Registered: 07/27/06
Posts: 2132
Loc: Virginia
Dang, and you wouldn't let me play! grin

Just to add a little more data:

The first ester based jet engine oils date back to 1953 and were based on a diester (Dioctyl Sebacate). POE based oils were introduced in 1963 (Mobil Jet ll) as a 2nd generation oil. We are now up to 4th generation oils.

Most of the current jet engine oils use a Pentaerythritol (PE) type POE base ester made from mono-basic fatty acids from C5 to C10, both linear and sometimes branched. The exception is Eastman 2380 witch is based on a blend of a Trimethylolpropane (TMP) ester and a Dipentaerythritol (DiPE) ester. The POE content runs from 93 to 96 percent.
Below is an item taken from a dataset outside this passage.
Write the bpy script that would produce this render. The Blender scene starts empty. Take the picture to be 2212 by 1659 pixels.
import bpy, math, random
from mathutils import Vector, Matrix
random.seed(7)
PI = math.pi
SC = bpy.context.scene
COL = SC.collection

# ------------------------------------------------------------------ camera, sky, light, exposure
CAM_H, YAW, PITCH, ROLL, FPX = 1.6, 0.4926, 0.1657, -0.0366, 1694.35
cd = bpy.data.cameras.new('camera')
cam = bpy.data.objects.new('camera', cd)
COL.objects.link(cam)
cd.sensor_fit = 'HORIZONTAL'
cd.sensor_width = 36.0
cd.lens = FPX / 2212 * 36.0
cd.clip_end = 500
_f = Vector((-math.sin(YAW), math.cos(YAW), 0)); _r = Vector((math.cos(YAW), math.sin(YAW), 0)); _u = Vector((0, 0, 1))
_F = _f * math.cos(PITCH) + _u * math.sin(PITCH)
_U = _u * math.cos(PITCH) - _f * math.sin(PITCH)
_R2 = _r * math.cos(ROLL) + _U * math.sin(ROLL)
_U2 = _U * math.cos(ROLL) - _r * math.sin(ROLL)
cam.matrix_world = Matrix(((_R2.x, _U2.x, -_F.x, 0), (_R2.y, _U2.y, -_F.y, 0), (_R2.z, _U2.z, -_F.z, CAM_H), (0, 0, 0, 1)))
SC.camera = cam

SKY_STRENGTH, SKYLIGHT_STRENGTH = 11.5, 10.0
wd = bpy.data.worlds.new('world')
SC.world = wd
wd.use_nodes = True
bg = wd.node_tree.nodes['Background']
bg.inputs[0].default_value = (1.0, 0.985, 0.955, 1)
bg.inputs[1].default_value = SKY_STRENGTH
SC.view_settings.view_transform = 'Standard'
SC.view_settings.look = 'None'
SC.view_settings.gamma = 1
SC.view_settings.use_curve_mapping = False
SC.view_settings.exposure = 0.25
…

Most use at least two amine type anti-oxidants to exploit synergies. For lower coking the anti-oxidants are alkylated, and the cleanest are oligomers of these alkylated amine AOs. AO content is typically 2-3%.

The anti-wear additive is almost exclusively Tricresyl Phosphate (TCP), but there is an EP version that also uses a small amount of an amine terminated partial acid phosphate. The TCP content runs from 2-3%

Other additives include a yellow metal inhibitor, a silicone type anti-foam, and sometimes a rust inhibitor. These additives are generally less than 0.2% each.

The fluids are at least as much if not more coolants than lubricants. The Air Force uses a lighter oil (3 cSt @ 100C) because of remote cold bases. Other armed forces and commercial airlines use a 5 cSt oil, and some turboprops use a 7.5 cSt oil to lubricate the reduction gears.

The oils contain no detergents, dispersants, or ZDDP, so they are not suitable for car engines!